Why What You’re Reading Matters

Wallace Yovetich

Staff Writer

Wallace Yovetich grew up in a home where reading was preferred to TV, playing outside was actually fun, and she was thrilled when her older brothers weren’t home so she could have a turn on the Atari. Now-a-days she watches a bit more TV, and considers sitting on the porch swing (with her laptop) “playing outside”. She still thinks reading is preferable to most things, though she’d really like to find out where her mom put that old Atari (Frogger addicts die hard). She runs a series of Read-a-Longs throughout the year (as well as posting fun bookish tidbits throughout the week) on her blog, Unputdownables. After teaching for seven years, Wallace is now an aspiring writer. Blog: Unputdownables Twitter: @WallaceYovetich

I went through a phase, a few years back, when all I was reading was what we call Chick-Lit. I started becoming increasingly unhappy, and therefore kept reading more of this genre; it was a vicious cycle. Before I go on, let me explain what I mean by Chick-Lit. I am referring to the fluffiest of these books. The ones that tend to be formulaic and are usually based around the protagonist finding her perfect job, perfect mate, perfect weight, and perfect life by the last page.

Someone finally asked me what I had been reading lately and I told her. Well, there’s your problem, she responded. What? How could that possibly be my problem? I was sad, therefore I was reading about people who were not sad. I was reading about situations that end happily – I was CHEERING MYSELF UP, DAMN IT. No, she explained, you are making yourself feel bad. Try reading something else, something a little heavier, a little more realistic. Challenge yourself.

So I picked up Hilary Mantel’s Wolf Hall.

The next time I spoke to this person she asked me how I was doing, and if I had changed anything about what I was reading. I told her that I wasn’t exactly feeling happy, but I had certainly been distracted by reading Mantel’s tome, which required me to do a good amount of Internet research along the way.

Read another thinker, she said.

So I did.

And eventually, after a few (some fiction, some non-fiction), I got the point; if not in my head then in my heart. I started realizing that though some of these books were depressing, they were real. That life doesn’t always turn out the way we want it to, and not everyone’s path looks the same. These are things that I fundamentally knew, but had forgotten while inundating myself with stories of people who lived cookie cutter lives with fairy tale-istic endings. And I started noticing that the people I talked to, who were also reading these books, were much more likely to disclose things in their lives that wouldn’t fit into any book equivalent of a romantic comedy – if only because we were lighting our conversation off of a spark from whatever book we were talking about.
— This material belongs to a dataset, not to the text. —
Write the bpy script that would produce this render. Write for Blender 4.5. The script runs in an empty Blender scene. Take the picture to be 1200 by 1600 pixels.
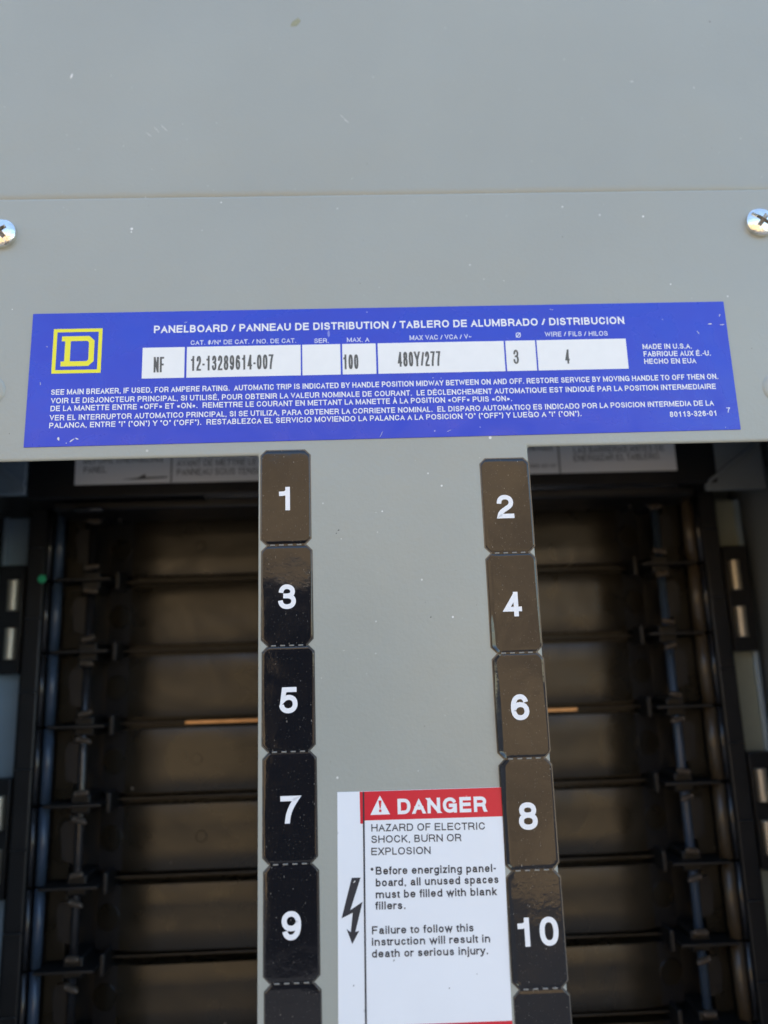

In a later conversation with the friend who had encouraged me to change my reading habits, what I had noticed in my heart seeped into my head; reading books that show what life is really like doesn’t make anything in your life worse than it was before; instead, it shows you how very not alone we are, and how very unrealistic our expectations can be when we surround ourselves in a culture that only represents an ongoing, unrealistic happiness – whether that be in the form of movies, books, art, or music.

I looked at my bookshelves recently. Some of the specific genre titles are still there, they are wonderful for the times when I need some mindless entertainment (which, by the way, still happens more than occasionally). But mostly I see books about real things – some titles I only let my eyes flicker over because I know that what’s in their pages is heartbreaking and scary, but I also know that they’re there when I need them; sitting and waiting to have a conversation with me about how life isn’t always fair and is often not beautiful, but is always rich and very, very real.